# RECORDS SUPPLIED start

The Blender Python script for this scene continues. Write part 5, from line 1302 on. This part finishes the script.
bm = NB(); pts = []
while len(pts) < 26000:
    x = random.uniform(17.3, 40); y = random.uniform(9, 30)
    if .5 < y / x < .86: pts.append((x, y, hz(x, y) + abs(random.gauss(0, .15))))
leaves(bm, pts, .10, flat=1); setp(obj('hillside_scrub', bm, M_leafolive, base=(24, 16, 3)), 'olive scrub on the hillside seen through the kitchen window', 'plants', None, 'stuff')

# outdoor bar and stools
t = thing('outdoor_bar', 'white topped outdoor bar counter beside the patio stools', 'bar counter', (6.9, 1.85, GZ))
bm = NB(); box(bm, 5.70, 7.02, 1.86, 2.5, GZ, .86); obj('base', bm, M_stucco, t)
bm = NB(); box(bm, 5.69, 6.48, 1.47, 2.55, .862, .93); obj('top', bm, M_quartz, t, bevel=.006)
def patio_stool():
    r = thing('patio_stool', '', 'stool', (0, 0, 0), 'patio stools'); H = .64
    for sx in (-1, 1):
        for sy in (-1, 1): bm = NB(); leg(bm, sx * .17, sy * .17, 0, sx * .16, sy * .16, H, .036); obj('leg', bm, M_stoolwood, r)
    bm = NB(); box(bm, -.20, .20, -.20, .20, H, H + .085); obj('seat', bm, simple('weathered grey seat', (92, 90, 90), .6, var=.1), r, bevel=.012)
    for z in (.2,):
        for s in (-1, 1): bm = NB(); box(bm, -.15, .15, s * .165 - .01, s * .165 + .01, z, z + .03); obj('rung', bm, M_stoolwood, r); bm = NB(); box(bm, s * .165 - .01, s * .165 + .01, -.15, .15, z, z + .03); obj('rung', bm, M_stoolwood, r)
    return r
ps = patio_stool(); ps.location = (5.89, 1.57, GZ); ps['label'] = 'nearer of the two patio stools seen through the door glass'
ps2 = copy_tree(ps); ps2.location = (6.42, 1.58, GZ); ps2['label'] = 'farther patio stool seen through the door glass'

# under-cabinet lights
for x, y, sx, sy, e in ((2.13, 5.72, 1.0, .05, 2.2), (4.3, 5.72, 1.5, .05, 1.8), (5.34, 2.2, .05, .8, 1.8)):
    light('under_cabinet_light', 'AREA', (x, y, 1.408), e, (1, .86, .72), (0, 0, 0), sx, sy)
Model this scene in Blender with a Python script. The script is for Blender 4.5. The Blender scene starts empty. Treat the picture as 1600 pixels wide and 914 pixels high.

# RECORDS SUPPLIED end

- **INSTRUCTIONS TO FOLLOW**:
Every entry should be printed again exactly as written.

- **REPLY TO THE EXERCISE**:
The Blender Python script for this scene continues. Write part 5, from line 1302 on. This part finishes the script.
bm = NB(); pts = []
while len(pts) < 26000:
    x = random.uniform(17.3, 40); y = random.uniform(9, 30)
    if .5 < y / x < .86: pts.append((x, y, hz(x, y) + abs(random.gauss(0, .15))))
leaves(bm, pts, .10, flat=1); setp(obj('hillside_scrub', bm, M_leafolive, base=(24, 16, 3)), 'olive scrub on the hillside seen through the kitchen window', 'plants', None, 'stuff')

# outdoor bar and stools
t = thing('outdoor_bar', 'white topped outdoor bar counter beside the patio stools', 'bar counter', (6.9, 1.85, GZ))
bm = NB(); box(bm, 5.70, 7.02, 1.86, 2.5, GZ, .86); obj('base', bm, M_stucco, t)
bm = NB(); box(bm, 5.69, 6.48, 1.47, 2.55, .862, .93); obj('top', bm, M_quartz, t, bevel=.006)
def patio_stool():
    r = thing('patio_stool', '', 'stool', (0, 0, 0), 'patio stools'); H = .64
    for sx in (-1, 1):
        for sy in (-1, 1): bm = NB(); leg(bm, sx * .17, sy * .17, 0, sx * .16, sy * .16, H, .036); obj('leg', bm, M_stoolwood, r)
    bm = NB(); box(bm, -.20, .20, -.20, .20, H, H + .085); obj('seat', bm, simple('weathered grey seat', (92, 90, 90), .6, var=.1), r, bevel=.012)
    for z in (.2,):
        for s in (-1, 1): bm = NB(); box(bm, -.15, .15, s * .165 - .01, s * .165 + .01, z, z + .03); obj('rung', bm, M_stoolwood, r); bm = NB(); box(bm, s * .165 - .01, s * .165 + .01, -.15, .15, z, z + .03); obj('rung', bm, M_stoolwood, r)
    return r
ps = patio_stool(); ps.location = (5.89, 1.57, GZ); ps['label'] = 'nearer of the two patio stools seen through the door glass'
ps2 = copy_tree(ps); ps2.location = (6.42, 1.58, GZ); ps2['label'] = 'farther patio stool seen through the door glass'

# under-cabinet lights
for x, y, sx, sy, e in ((2.13, 5.72, 1.0, .05, 2.2), (4.3, 5.72, 1.5, .05, 1.8), (5.34, 2.2, .05, .8, 1.8)):
    light('under_cabinet_light', 'AREA', (x, y, 1.408), e, (1, .86, .72), (0, 0, 0), sx, sy)
Model this scene in Blender with a Python script. The script is for Blender 4.5. The Blender scene starts empty. Treat the picture as 1600 pixels wide and 914 pixels high.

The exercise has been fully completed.